Republicans have presided as the majority party over four regular sessions and five special sessions “under the dark cloud of a racial gerrymander,” Cooper said. “This unconstitutional map has corrupted that basic principle” of one man, one vote, referring to the electoral maps as a rigged system.

The legislators in charge of election laws shot back. “Governor Cooper has no constitutional role in redistricting, and we have no order from the courts to redraw maps by his preferred timeline. This is a clear political stunt meant to deter lawmakers from our work on raising teacher pay, providing relief to the communities affected by Hurricane Matthew, and putting money back into the pockets of middle-class families. We are already in session, and will continue to focus on this important work,” said Sen. Ralph Hise, R-Mitchell, and Rep. David Lewis, R-Harnett, in a joint statement.
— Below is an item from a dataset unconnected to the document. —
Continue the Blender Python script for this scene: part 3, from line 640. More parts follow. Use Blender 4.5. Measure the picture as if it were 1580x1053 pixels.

In its decision Monday, the Supreme Court sided with the three-judge lower court panel that the legislative districts were drawn with race-based intent, which diluted black voting strength in other districts.

But the justices said the lower court ruling didn’t justify calling a 2017 special election, and sent the case back for the trial court to reconsider.

The governor said he set the special session at 14 days because it’s the length of time state law gives legislators to fix the maps before a court can intervene and draw them.

Cooper said Republicans continue to drag their heels on resolving the dispute. He believes 14 days is enough time to develop the maps and receive public input.

He said he did not want to wait for the trial court to act.

“The people deserve to know what their districts are going to be” as swiftly as possible, Cooper said.

He did not say whether pushing this issue so quickly after the Supreme Court decision would result in a special election this fall.

“That’s a decision the three-judge panel should make,” Cooper said.

Holding a special session while the legislature is already meeting will save taxpayer money, the governor said.

He noted that in 2002 the redistricting extra session ran alongside the regular session. Votes in the special redistricting session were taken during the regular session. That special session was called to order two weeks before the beginning of the regular session and lasted for the duration of the regular session.